There's something phony about "The Arsonist," however. I don't think that eerie voyeur feeling comes unless you know the title. Without that, it's just a semi-pleasant hometown scene of firemen doing their jobs in a burning building. Other interesting art, like "Madurodam February 2003", speaks for itself just on looking at it.

RugbugRedfern said...

On Labor Day weekend the cover of the Stranger here in Seattle featured an elevated view of the Seattle Center(looking at the space needle from about an angle of about 45 degrees in height). It looked like a model - I showed it to a lot of people, marvelling at the model-like qualities of the photo that I was convinced was real. I noted that the top and bottom of the photo were blurry - as if the depth of field were limited, as when you take a close-up of a flower, and the stem and apex of the stamen are out of focux. Only now do I realize that this is a standard technique for making the real seem fake!

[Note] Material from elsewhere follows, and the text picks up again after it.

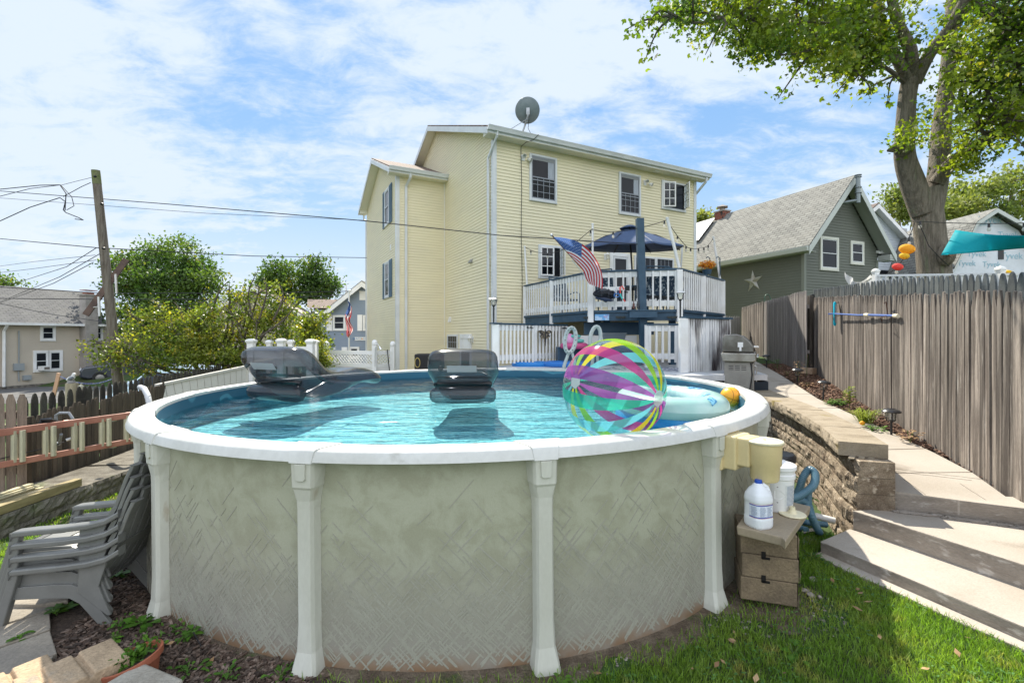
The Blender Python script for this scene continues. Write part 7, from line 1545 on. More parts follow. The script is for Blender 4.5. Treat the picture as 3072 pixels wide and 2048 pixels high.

Anyway, I enjoyed the photo in the context of the Stranger's cover, as it was in celebration of the music and arts festival at Seattle Center, a festival which has so many "perfect day" associations for so many people. Turning it into a little precious thing seemed an interesting commentary to me. It walked that fine line of loving something while also teasing one's self for loving it. Like the complex feelings hidden inside a good giggle.